In 2009 Kai protested a restaurant in Hollywood called Mao’s Kitchen for their portrait of the former Chinese leader and for “singing Mao’s praises,” Kai said.
And when the Nixon Library had a statue of Mao Tse-Tung in his “world leaders” section near Winston Churchill, Kai organized a protest. “Mao is worse than Stalin and worse than Hitler, in terms of killing,” Kai said.
chen fam 2
The Chens have strong political opinions, and share them when invited to speak at groups or meetings.
“Historians agree Mao committed atrocities against the Chinese people,” Kai said. “Reagan had great moral clarity, calling the Soviet Union an ‘evil empire.’ We needed an American president to enunciate moral principles.”
The Chens hope to affect U.S. policy toward their homeland. They hope to promote “political and moral wisdom in dealing with China.”
“We are not a country built on money; we are a country built on principles,” Kai said. “We feel obligated to give back. (The U.S. is) the greatest country in the world. Don’t take it for granted.”
Fiona recently became a member of Zonta International of SCV. She was sponsored by a member, Ronnie Erickson. “They are a group concerned about women’s lives. I fit in this category,” Fiona said. “A life with lots of layers.”

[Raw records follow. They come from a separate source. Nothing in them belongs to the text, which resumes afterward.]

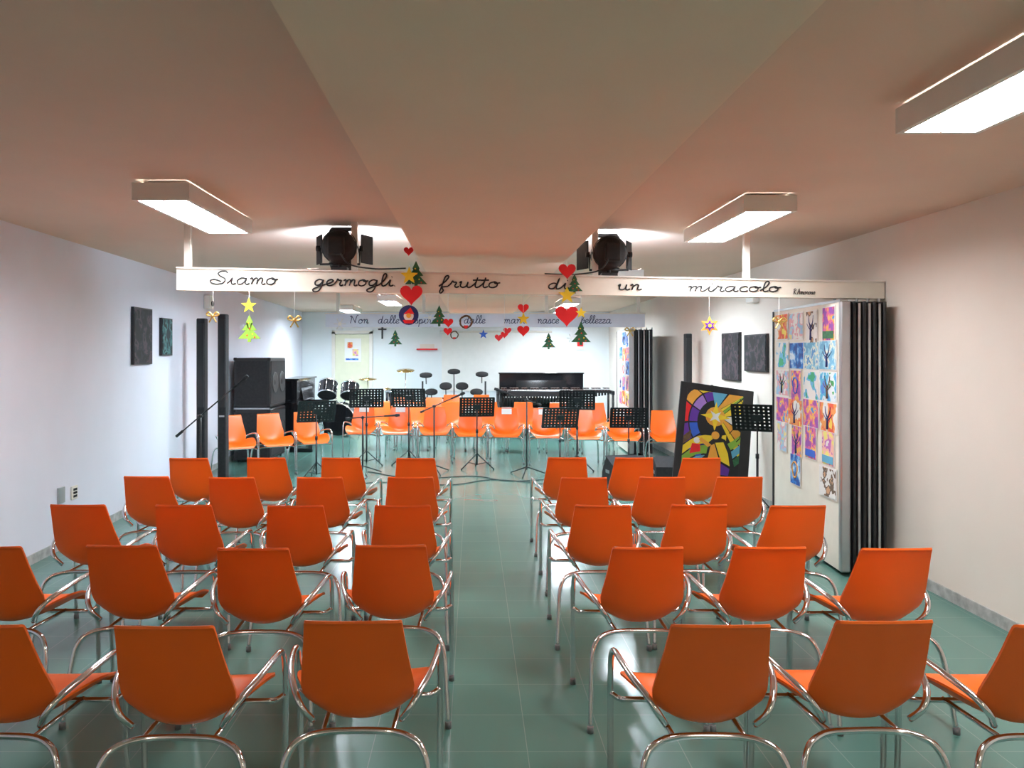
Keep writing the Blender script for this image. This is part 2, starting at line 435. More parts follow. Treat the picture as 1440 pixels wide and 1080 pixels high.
# second track / banner
b = MB()
b.box((.20, 12.55, 2.235), (5.2, .1, .21), M_board2)
b.box((.20, 12.55, 2.3485), (5.22, .13, .015), M_white)
for x in (-2.2, -.8, 1.2, 2.7): b.box((x, 12.55, (2.35+CH)/2), (.05, .05, CH-2.35), M_white)
fn2 = lambda x, z: (x, 12.497, z)
for w, x0, x1 in (('Non', -2.0, -1.7), ('dalle', -1.55, -1.2), ('spine', -.95, -.6), ('dalle', -.15, .2), ('mani', .5, .85), ('nasce', 1.05, 1.4), ('bellezza', 1.75, 2.25)):
    write(b, w, x0, x1, 2.19, .13, fn2, M_blueink, .006)
b.obj('lettered_track_beam')

# ------------------------------------------------------------------ ornaments
def heart(s): 
    P = []
    for i in range(28):
        t = 2*math.pi*i/28
        P.append((s/34*16*math.sin(t)**3, s/34*(13*math.cos(t)-5*math.cos(2*t)-2*math.cos(3*t)-math.cos(4*t)+2)))
    return P
def star(s, n=5, k=.42, rot=0):
    return [((s/2 if i % 2 == 0 else s/2*k)*math.sin(math.pi*i/n+rot), (s/2 if i % 2 == 0 else s/2*k)*math.cos(math.pi*i/n+rot)) for i in range(2*n)]
def tree(s):
    w = s*.42
    R = [(0, .5), (.32, .22), (.16, .22), (.65, -.06), (.3, -.06), (1.0, -.38), (.14, -.38), (.14, -.5)]
    return [(w*x, s*z) for x, z in R]+[(-w*x, s*z) for x, z in R[::-1][:-1]]
def disc(s, n=24): return [(s/2*math.sin(2*math.pi*i/n), s/2*math.cos(2*math.pi*i/n)) for i in range(n)]

def orn(name, x, z, s, kind, m, far=False, top=None, dy=0.0):
    b = MB()
    y = (by(x)-.022 if not far else 12.47)-dy
    zt = top if top else (bz0(x) if not far else 2.13)
    c = (0, 0, 0)
    if kind == 'heart': b.prism(heart(s), c, m)
    elif kind == 'star': b.prism(star(s), c, m)
    elif kind == 'tree':
        b.prism(tree(s), c, m)
        for px_, pz_, mm in ((-.08, -.25, M_red), (.12, -.2, M_yellow), (.02, 0, M_red), (-.03, .2, M_yellow), (.2, -.32, M_red)):
            b.prism(disc(s*.06, 8), (px_*s, -.004, pz_*s), mm, .004)
    elif kind == 'snow':
        for a in range(3):
            t = math.pi*a/3; d = Vector((math.cos(t), 0, math.sin(t)))*s/2
            b.cyl(-d, d, .006, m, n=6)
        b.prism(disc(s*.3, 8), (0, 0, 0), m)
    elif kind == 'bow':
        b.lathe([(.001, -.012), (s*.14, -.01), (s*.14, .01), (.001, .012)], c, m, 'y', 10)
        for sx in (-1, 1):
            b.tube(catmull([(0, 0, 0), (sx*s*.3, 0, s*.3), (sx*s*.5, 0, s*.1), (sx*s*.25, 0, -.02*s), (0, 0, 0)], 4), s*.07, m, 6)
            b.tube(catmull([(0, 0, 0), (sx*s*.15, 0, -s*.3), (sx*s*.3, 0, -s*.55)], 4), s*.06, m, 6)
    elif kind == 'wreath':
        for k in range(3):
            b.tube([(s/2*(1+.06*math.sin(5*t+k))*math.cos(t), .008*math.sin(7*t+2*k), s/2*(1+.06*math.cos(4*t+k))*math.sin(t)) for t in [2*math.pi*i/24 for i in range(24)]], s*.07, m, 5, closed=True)
        b.prism(heart(s*.4), (0, -.01, -s*.45), M_red)
    elif kind == 'santa':
        b.prism(disc(s), c, M_navy); b.prism(disc(s*.5), (0, -.005, -s*.05), M_paper)
        b.prism([(-s*.25, s*.05), (s*.28, s*.05), (s*.1, s*.38)], (0, -.009, 0), M_red)
        b.prism(disc(s*.24), (0, -.010, -.03*s), M_orcard); b.prism([(-s*.3, -s*.25), (s*.3, -s*.25), (s*.2, -s*.42), (-s*.2, -s*.42)], (0, -.006, 0), M_red)
    elif kind == 'star2':
        b.prism(star(s, 6, .5), c, m); b.prism(star(s*.6, 6, .5), (0, -.006, 0), M_purple); b.prism(disc(s*.18), (0, -.011, 0), M_yellow)
    b.cyl((0, .006, 0), (0, .006, max(zt-z, s*.5)+.004), .0012, M_paper, n=5)
    b.obj(name, (x, y, z))

orn('paper_heart', -.463, 2.137, .18, 'heart', M_red, dy=.030)
orn('paper_star', -.48, 2.285, .14, 'star', M_yellow, top=2.36, dy=.018)
orn('paper_tree', -.43, 2.30, .20, 'tree', M_green, top=2.42, dy=-.002)
orn('paper_heart', -.485, 2.47, .08, 'heart', M_red, top=2.69)
orn('paper_heart', .72, 2.325, .14, 'heart', M_red, top=2.40, dy=.030)
orn('paper_tree', .78, 2.235, .15, 'tree', M_green, dy=-.002, top=2.32)
orn('paper_star', .72, 2.145, .14, 'star', M_yellow, dy=.018)
orn('paper_heart', .72, 1.985, .19, 'heart', M_red)
orn('paper_star', -1.664, 2.055, .12, 'star', M_yellow, dy=.012)
orn('paper_tree', -1.664, 1.885, .20, 'tree', M_lgreen)
orn('gold_bow', -1.334, 1.95, .10, 'bow', M_gold)
orn('gold_bow', -1.93, 1.98, .09, 'bow', M_gold)
orn('gold_bow', 2.40, 1.95, .10, 'bow', M_gold)
orn('santa_disc', -.485, 1.99, .15, 'santa', M_navy)
orn('paper_tree', -.255, 1.985, .16, 'tree', M_green)
orn('paper_heart', -.186, 1.93, .08, 'heart', M_red, dy=.012)
orn('paper_heart', -.19, 1.865, .07, 'heart', M_red)
orn('twig_wreath', -.053, 1.94, .09, 'wreath', M_brown)
orn('paper_heart', .385, 2.04, .09, 'heart', M_red)
orn('paper_star', .385, 1.963, .10, 'star', M_yellow, dy=.012)
orn('paper_heart', .385, 1.87, .10, 'heart', M_red)
orn('paper_heart', .24, 1.84, .06, 'heart', M_red)
orn('paper_star', .83, 2.01, .09, 'star', M_yellow, dy=.012)
orn('paper_tree', .83, 1.855, .18, 'tree', M_green)
orn('paper_star', 1.84, 1.916, .15, 'star2', M_orcard)
orn('snowflake', -2.16, 2.18, .2, 'snow', M_paper, True)
orn('paper_tree', -1.26, 1.95, .27, 'tree', M_green, True)
orn('snowflake', -.7, 2.28, .2, 'snow', M_paper, True, top=2.3)
orn('twig_wreath', -.3, 2.0, .12, 'wreath', M_brown, True)
orn('paper_star', .17, 2.01, .16, 'star', M_bluecard, True)
orn('paper_heart', .42, 1.95, .14, 'heart', M_red, True)
orn('paper_heart', .56, 2.06, .14, 'heart', M_red, True)
orn('paper_tree', 1.23, 1.90, .27, 'tree', M_green, True)
orn('snowflake', 1.6, 1.95, .15, 'snow', M_paper, True)
orn('gold_bow', 2.55, 2.07, .16, 'bow', M_gold, True)

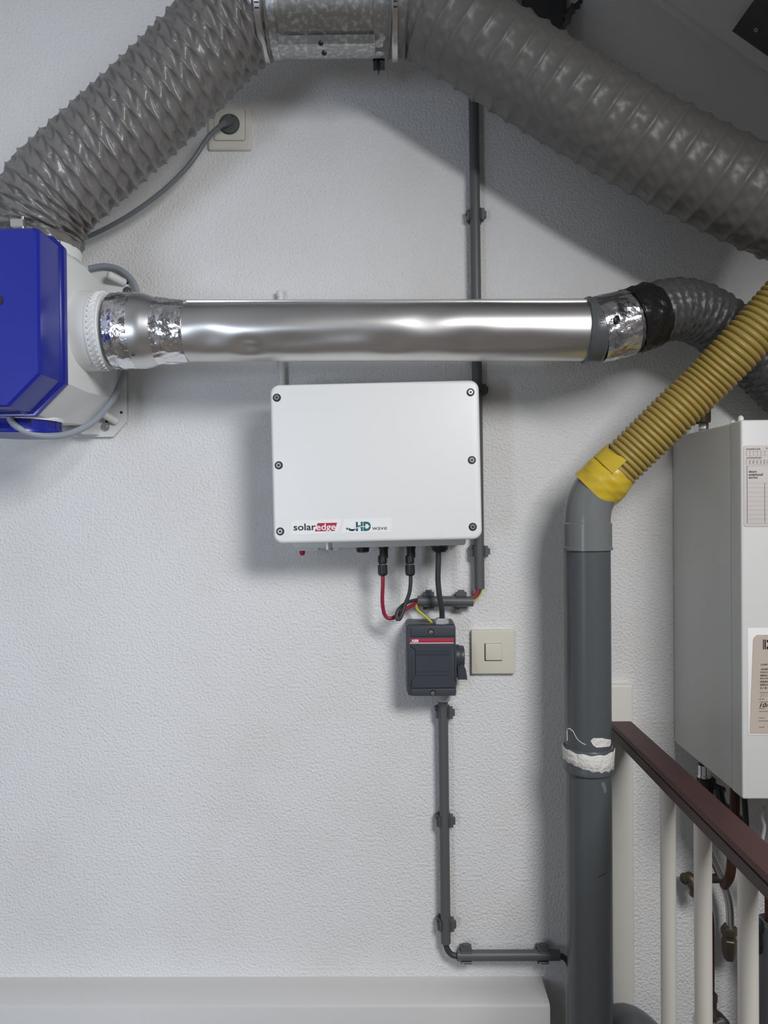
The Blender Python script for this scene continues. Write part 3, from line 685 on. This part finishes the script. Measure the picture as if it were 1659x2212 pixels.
wm = MB().lathe((0, 0, 0), (0, -1, 0), [(0, .0058), (.0004, .0056), (.0004, 0)], 20, cap=False).mesh('screw_well'); wm.materials.append(M['black'])
sm2 = MB().lathe((0, 0, 0), (0, -1, 0), [(0, .0042), (.0015, .004), (.0018, .0018)], 18).mesh('lid_screw'); sm2.materials.append(M['steel'])
for px, py in ((931, 1365), (935, 1497)):
    x, z = bl(px, py); s_ = inst(t, 'lid_screw', sm2, (x, -BO - .0027, z)); inst(s_, 'screw_well', wm, (0, 0, .0008))
x, z = bl(955, 1342)
part(t, 'top_gland', MB().lathe((x, -.05, bh - .003), (0, 0, 1), [(0, .0145), (.008, .0145), (.009, .012), (.012, .010), (.012, .006)], 6), M['gland'], local=True)
x, z = bl(962, 1508)
part(t, 'bottom_gland', MB().lathe((x + .0, -.028, -bh + .003), (0, 0, -1), [(0, .0130), (.021, .0130), (.024, .0112), (.024, .009)], 24), M['gland'], local=True)
# rotary handle on the side
x, z = bl(986, 1425)
kn = part(t, 'rotary_handle', MB().lathe((bw - .002, -.045, z), (1, 0, 0), [(0, .0225), (.010, .0225), (.012, .021), (.018, .0205), (.0195, .018)], 32), M['abb'], 'dark rotary handle', local=True)
x0, z0 = bl(988, 1472); x1, z1 = bl(1010, 1437)
mb = MB().prism([(bw + .004, z1), (bw + .014, z1), (x1 - .002, z1 - .011), (x1 + .001, z0), (bw + .004, z0)], -.032, -.062); part(kn, 'lever', mb, M['abb'], local=True)

# ------------------------------------------------------------------ light switch
q0, q1 = P(1019, 1456, .011), P(1112, 1361, .011); cq = q0.lerp(q1, .5); hw = (q1.x - q0.x) / 2; hh = (q1.z - q0.z) / 2
t = thing('light_switch', (cq.x, 0, cq.z), 'square cream light switch right of the isolator box', 'light switch', roty=R(.0))
part(t, 'frame', MB().slab(-hw, hw, -hh, hh, .0015, 0, -.011, .0015), M['cream'], local=True)
part(t, 'button_gap', MB().slab(-.0172, .0172, -.0172, .0172, .001, -.005, -.0113, .0002), M['dark'], local=True)
part(t, 'button', MB().slab(-.0155, .0168, -.0155, .0168, .001, -.006, -.0150, .001), M['cream'], local=True)

# ------------------------------------------------------------------ grey drain pipe with elbow
VO = .13
pcx = P(1270, 1500, VO).x
z_of = lambda py: P(1270, py, VO).z
t = thing('drain_pipe', (pcx, -VO, 0), 'thick grey PVC vertical pipe with an elbow at the top', 'pipe')
top = Vector((pcx, -VO, z_of(1185)))
col = z_of(1640)
part(t, 'lower_pipe', MB().cyl((pcx + .001, -VO, 0.002), (pcx + .001, -VO, col), .0398, 64), M['pvc'])
part(t, 'upper_pipe', MB().cyl((pcx, -VO, col), (pcx, -VO, top.z + .02), .0408, 64), M['pvc'])
zc0, zc1 = z_of(1662), z_of(1612)
part(t, 'collar', MB().lathe((pcx, -VO, zc0), (0, 0, 1), [(-.002, .040), (0, .0438), (.004, .0445), (.008, .0432), (.03, .0432), (.034, .0448), (.040, .0448), (.044, .043), (.0445, .0405)], 64), M['pvc'])
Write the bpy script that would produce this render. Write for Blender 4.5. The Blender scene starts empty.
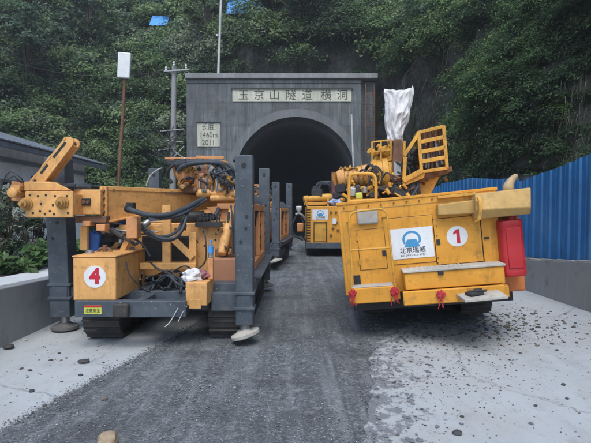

It was a big shift from Canada to living in the U.S. She said the education her children are receiving in the U.S. is more focused on reading and math. She was particularly pleased that her son, David, was chosen to write two books through the Sulphur Springs School District Young Authors program.
The Chens said their kids are “making tremendous progress.” Ten-year-old David enjoys activities such as a magic class offered in Newhall, and six-year-old Celina takes piano lessons and plays soccer. Lawrence, 16, is a student at Canyon High School.
Kai is a four-year resident of Canyon Country and has two grown children, who both played college basketball – one at Yale and one at Brandeis University. Fiona moved here with her children in 2014.
“People are very friendly and they are trustworthy,” Kai said of the Santa Clarita Valley. “It’s very quiet. There’s a wonderful sense of community.”